Nonetheless, the scandal would have been straightforwardly survivable - and the more excessive muckraking easily batted aside - were it not for serious errors of judgment on Osamor’s part. It would, first of all, not have been a matter of public interest, had her son not been employed by her office as a researcher, after the nepotistic pattern of Westminster at large, where jobs for the kids, the hubby and the wife are scattered about liberally. As we were all taught by our grandparents, however, just because everyone is doing it doesn’t mean you ought to; and such appointments are always risky in exactly this way - incidental scandals like Ishmael’s conviction cannot but highlight the corrupt nature of their employment, and so the sins of the son will be visited on the mother.

Even the ‘everyone’s doing it’ defence falls, however, when we come to consider the sharpest weapon of Osamor’s tormentors - to wit, her bizarre decision to state that she had not learned of her son’s conviction until his sentencing: an untruth as easily exposed as it was hard to credit in the first place. Not only was she aware: she had written to the judge urging leniency in his sentencing, after he had already pleaded guilty. The letter was soon enough in the hands of the press, and it was this that prompted Humphries’ fateful doorstopping expedition.

Nobody ever lost a million underestimating the diligence of Britain’s bourgeois press corps, but the lowliest work-experience boy on the Star could hardly have failed to rumble this little ruse. It is true that some senior politicians get away with this sort of naked defiance of the facts - an especially orange example springs to mind. Osamor is MP for Edmonton, one of the poorest seats in London, however, not the president of the United States. No qualified majority is needed to impeach her.

Call me Ishmael

The nature of young Ishmael’s ‘crime’, however, cannot escape our notice.

He was no doubt one of many amiable young persons who rolled up in Dorset last August with a thirst for musical entertainment and a big old bag of drugs to make the special moments that much better.

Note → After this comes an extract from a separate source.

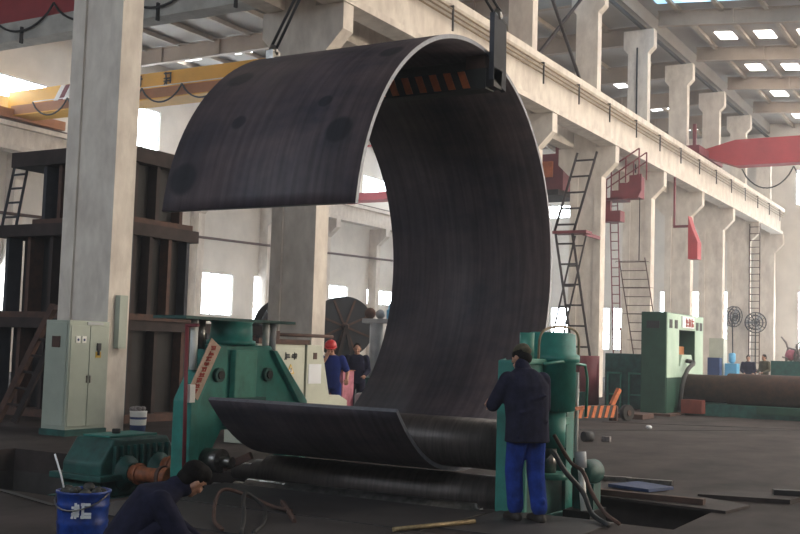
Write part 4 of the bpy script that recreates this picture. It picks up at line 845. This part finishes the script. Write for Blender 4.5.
# ---------------------------------------------------------------- second machine
p2 = thing('plate_rolling_machine', 'tall green press-like rolling machine with a red-lettered sign and long brown roll', 'rolling machine', (-8.6, 30, 0))
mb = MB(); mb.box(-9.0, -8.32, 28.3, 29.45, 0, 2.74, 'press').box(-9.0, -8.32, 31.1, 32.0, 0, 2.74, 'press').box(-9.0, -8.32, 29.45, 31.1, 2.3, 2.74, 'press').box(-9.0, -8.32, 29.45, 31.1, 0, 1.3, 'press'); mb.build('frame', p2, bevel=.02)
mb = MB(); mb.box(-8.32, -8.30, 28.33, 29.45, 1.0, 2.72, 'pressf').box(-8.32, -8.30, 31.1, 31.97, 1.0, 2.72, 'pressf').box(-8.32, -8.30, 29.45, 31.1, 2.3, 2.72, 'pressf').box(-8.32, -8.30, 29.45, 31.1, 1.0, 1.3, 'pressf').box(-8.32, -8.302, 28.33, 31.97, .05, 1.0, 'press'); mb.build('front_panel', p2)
for i, y in enumerate((28.65, 29.15, 31.3, 31.7)): MB().box(-8.30, -8.29, y-.13, y+.13, 2.32, 2.55, 'ink').build('vent', p2)
MB().box(-8.85, -8.5, 28.28, 28.3, 2.3, 2.5, 'ink').build('vent', p2)
sg = MB(); sg.box(-8.30, -8.26, 29.65, 30.85, 2.36, 2.68, 'paper')
for i in range(3): glyph(sg, (-8.255, 29.98+.28*i, 2.4), (0, 1, 0), (0, 0, 1), .22, .23, 'rink', 70+i, th=.18, nrm=(1, 0, 0))
sg.build('sign', p2)
MB().box(-8.75, -8.6, 29.5, 31.05, 1.35, 1.85, 'ochre').build('inner_slide', p2); MB().prism([(29.6, 1.3), (30.95, 1.3), (30.75, 1.62), (29.8, 1.62)], 0, -8.45, -8.31, 'pressf').build('bearing', p2)
MB().box(-9.4, -8.1, 28.0, 32.2, -.0, .06, 'rust').build('base_plate', p2)
MB().tube(crv([(-8.27, 30.1, 1.45), (-8.1, 30.2, 1.4), (-8.1, 29.6, 1.2), (-8.15, 29.3, .8), (-8.2, 29.2, .1)]), .06, 'cable').build('hose', p2)
MB().lathe((-8.3, 30.0, .73), [(.36, 0), (.36, 1.2), (.42, 1.22), (.42, 9.5), (.36, 9.52), (.36, 11)], 'rust', n=32, axis=(1, 0, 0)).build('roll', p2)
MB().lathe((-8.3, 30.75, .5), [(.25, 0), (.25, 11)], 'rustd', n=20, axis=(1, 0, 0)).build('side_roll', p2)
MB().box(-8.3, 2.7, 29.4, 30.6, 0, .32, 'greend').box(-6.2, 2.0, 29.3, 29.4, .12, .32, 'press').build('bed', p2)
MB().box(-8.1, -7.55, 29.0, 29.38, .06, .42, 'hazr').build('red_guard', p2)
MB().box(2.7, 3.5, 28.6, 31.6, 0, 2.2, 'press').build('end_frame', p2)
# pieces left of it
eg = thing('drive_housing', 'low dark green housing left of the green press', 'housing', (-9.8, 31.5, 0))
MB().box(-10.95, -9.1, 31, 33, 0, 1.6, 'greend').build('body', eg, bevel=.02)
for a in (-10.85, -10.2): 
    mb = MB(); mb.box(a, a+.05, 30.9, 30.96, 0, 1.05, 'greenl').box(a+.40, a+.45, 30.9, 30.96, 0, 1.05, 'greenl').box(a, a+.45, 30.9, 30.96, 1.0, 1.05, 'greenl').box(a, a+.45, 30.9, 30.96, .38, .42, 'greenl'); mb.build('guard_rail', eg)
ct = thing('ribbed_tank', 'dark maroon ribbed steel tank behind the hazard-striped barrier', 'tank', (-11.3, 30.7, 0))
for i in range(3): MB().cyl((-12.5+.58*i, 30.7, 0), (-12.5+.58*i, 30.7, 1.5), .31, 'redd', n=20).build('segment', ct)
tag(MB().box(-12.6, -11.2, 29.5, 30.2, 0, .45, 'greend').build('machine_base', loc=(-11.3, 30, 0)), 'low dark green base before the ribbed tank', 'base')
hbz = thing('hazard_barrier', 'orange and black hazard-striped barrier right of the rolling machine', 'barrier', (-8.9, 24.3, 0))
ba, bb_ = Vector((-9.15, 23.6, .22)), Vector((-8.55, 25.0, .22)); MB().beam(ba, bb_, .08, .30, 'hazb').build('board', hbz)
dvx = (bb_-ba).normalized(); nx = Vector((dvx.y, -dvx.x, 0)); stp = MB(); L_ = (bb_-ba).length
for i in range(7):
    s0 = ba+dvx*(L_*i/7)+nx*.042; stp.add([s0-Z*.14, s0+dvx*.1-Z*.14, s0+dvx*.2+Z*.14, s0+dvx*.1+Z*.14, s0-Z*.14+nx*.01, s0+dvx*.1-Z*.14+nx*.01, s0+dvx*.2+Z*.14+nx*.01, s0+dvx*.1+Z*.14+nx*.01], [(3, 2, 1, 0), (4, 5, 6, 7), (0, 1, 5, 4), (1, 2, 6, 5), (2, 3, 7, 6), (3, 0, 4, 7)], 'hazo')
stp.build('hazard_stripe', hbz)
for q in (ba, bb_): MB().box(q.x-.05, q.x+.05, q.y-.05, q.y+.05, 0, .35, 'rust').build('foot', hbz)
tag(MB().beam((-8.62, 24.9, .35), (-8.5, 25.1, .75), .1, .1, 'hazo').cyl((-8.62, 24.9, 0), (-8.62, 24.9, .4), .05, 'rust').build('barrier_arm', loc=(-8.4, 24.9, 0)), 'orange arm raised at the right end of the hazard barrier', 'barrier arm')
tag(MB().cyl((-8.42, 25.3, .19), (-8.3, 25.25, .19), .19, 'dark', n=24).cyl((-8.31, 25.26, .19), (-8.28, 25.25, .19), .07, 'rust').build('wheel', loc=(-8, 24.9, 0)), 'dark round wheel standing right of the hazard barrier', 'wheel')
tag(MB().box(-8.95, -8.2, 26.0, 26.9, 0.0, .12, 'rust').build('timber', loc=(-8.6, 26.4, 0)), 'brown timber lying in front of the green press', 'timber')
tag(MB().cyl((-6.95, 18.6, .09), (-6.85, 18.75, .09), .09, 'ink').build('round_tin', loc=(-6.9, 18.7, 0)), 'black tin lying on the open floor right of the machine', 'tin')
tag(MB().box(-6.7, -6.55, 18.85, 18.95, 0, .1, 'rag').build('floor_stone', loc=(-6.6, 18.9, 0)), 'small grey stone beside the black tin', 'stone')
tag(MB().ball((-7.05, 22.8, .05), .07, 'paper', n=8, sc=(1, 1, .6)).build('paper_scrap', loc=(-7, 22.8, 0)), 'tiny pale scrap on the floor by the dark cable', 'scrap')
# far right things
wc = thing('water_cooler', 'light blue water cooler against the far end of the hall', 'water cooler', (-9.85, 42.3, 0))
MB().box(-10.1, -9.65, 42.1, 42.6, 0, 1.35, 'lblue').build('cabinet', wc, bevel=.02); MB().lathe((-9.88, 42.35, 1.35), [(.06, 0), (.13, .08), (.13, .36), (.08, .4)], 'lblue').build('bottle', wc)
tag(MB().box(-10.75, -10.2, 42.3, 42.9, 0, 2.3, 'cabl').build('locker', loc=(-10.5, 42.6, 0)), 'tall beige locker behind the blue water cooler', 'locker')
tag(MB().box(-10.6, -10.15, 41.5, 41.9, 0, 1.55, 'bluem').build('tool_cabinet', loc=(-10.4, 41.7, 0)), 'dark blue tool cabinet left of the water cooler', 'cabinet')
tag(MB().box(-8.7, -5.0, 43.6, 44.2, 0, 1.5, 'greend').build('workbench', loc=(-7, 44, 0)), 'long dark green workbench at the far right', 'workbench')
for (x, y, z, ax, lab) in ((-14.0, 60.3, 3.8, (.9, -.5, -.1), 'wall fan seen nearly edge-on left of the round fan'), (-12.9, 60.6, 3.5, (.3, -1, 0), 'round industrial fan facing the hall near the last columns')):
    t = thing('industrial_fan', lab, 'fan', (x, y, 0)); a = Vector(ax).normalized(); c = Vector((x, y, z))
    ring = MB(); s1 = a.cross(Z).normalized(); s2 = s1.cross(a)
    for rr in (.55, .38, .2):
        for o_ in (-.12, .12): ring.tube([c+a*o_*(1-rr*.3)+s1*rr*math.cos(q)+s2*rr*math.sin(q) for q in [2*PI*j/24 for j in range(25)]], .025, 'rustb', n=5)
    for j in range(12): q = 2*PI*j/12; ring.tube([c+a*.14, c+a*.12+(s1*math.cos(q)+s2*math.sin(q))*.55, c-a*.12+(s1*math.cos(q)+s2*math.sin(q))*.55, c-a*.14], .014, 'rustb', n=4)
    ring.build('guard', t); bl = MB()
    for j in range(3):
        q = 2*PI*j/3; d = s1*math.cos(q)+s2*math.sin(q); e = a.cross(d); bl.add([c+d*.05-e*.05, c+d*.48-e*.16+a*.05, c+d*.5+e*.12-a*.05, c+d*.05+e*.05, c+d*.05-e*.05+a*.02, c+d*.48-e*.16+a*.07, c+d*.5+e*.12-a*.03, c+d*.05+e*.05+a*.02], [(0, 1, 2, 3), (7, 6, 5, 4), (0, 4, 5, 1), (1, 5, 6, 2), (2, 6, 7, 3), (3, 7, 4, 0)], 'tank')
    bl.build('blades', t); MB().cyl(c-a*.25, c+a*.1, .09, 'dark').build('motor', t)
    MB().cyl((x, y, 0), c-a*.1, .035, 'dark', n=8).build('post', t); MB().box(x-.3, x+.3, y-.3, y+.3, 0, .05, 'dark').build('base', t)
# heap of hoses and rags on the far bench
hp = thing('scrap_heap', 'tangled grey heap of wire and wrapped parts on the far right workbench', 'scrap heap', (-7.0, 43.9, 1.5)); rnd = random.Random(5)
hm_ = MB()
for i in range(26):
    a = Vector((rnd.uniform(-8.2, -6.2), rnd.uniform(43.7, 44.1), 1.52)); p = [a]
    for j in range(4): p.append(p[-1]+Vector((rnd.uniform(-.3, .3), rnd.uniform(-.1, .1), rnd.uniform(.0, .28))))
    hm_.tube(p, [.06, .05, .045, .04, .03], 'rag', n=6)
hm_.build('wire_tangle', hp)
for i, (x, k) in enumerate(((-8.0, 'pink'), (-7.3, 'rag'), (-6.9, 'paper'), (-6.5, 'lblue'))): MB().ball((x, 43.85, 1.74), .22, k, n=10, sc=(1, .8, 1)).build('wrapped_part', hp)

The police lifted him with £2,500 worth of gear, including class-A cocaine. He claimed initially that this was all for personal use (which would have him going at quite a rate over the four days), and then that he was holding onto it for someone else - the latter story having been accepted on the basis that nobody seems to have caught the chap actually selling the drugs.

But really, what if he was? Let us restore some perspective here - seeing as how we are talking about avoidable blunders! The prohibition of drugs must surely count as one of the 20th century’s greatest of those - a fruitless struggle against a piece of human nature, made worse by its obvious hypocrisy, and the source of extraordinary evil the world over. Sentenced to a little community service, Ishmael Osamor will get off lightly, compared to the tens of thousands crushed between the military hammer and the cartel anvil in Mexico, or the legions of (mostly black) men corralled into America’s brutal, exploitative prison-industrial complex.

How good it would have been to hear Kate Osamor declare that her son had been convicted of a crime that should not be a crime, that the war on drugs is simply a hypocritical exercise in arbitrary authority, with no greater effect than to punish people for being poor and not having MPs for mothers to write to judges pleading for leniency, and that it is high time that the lot should be legal!

Alas, such an action would have panned out even worse for her (unless she suffers further action for her dishonesty). Rightwingers are very keen to remind us that Jeremy Corbyn did not sack her, but frankly we expect that he would have done if she had had the courage to denounce this injustice. One of the great disappointments of this foot-shuffling, endlessly embarrassable ‘left’ leadership is that it is unwilling to exploit its outsider status to escape the self-imposed ideological prisons of wider politics - the most absurd of which must surely be the ‘war on drugs’. If the abolition of drug prohibition was part of Labour’s policy, then the Osamors’ plight might have been redeemed; unfortunately, it is not, so they are hung out to dry.

None of this deals with the nepotism, of course; but there the answer is staring us in the face. Labour MPs should not have a choice of the staff they employ, but rather the power should devolve to the party itself. That it does not already is a concession to the careerist methods of the vast majority of Labour MPs; how unfortunate, if not surprising, that a Corbynista should be the latest victim of nepotism’s double edge.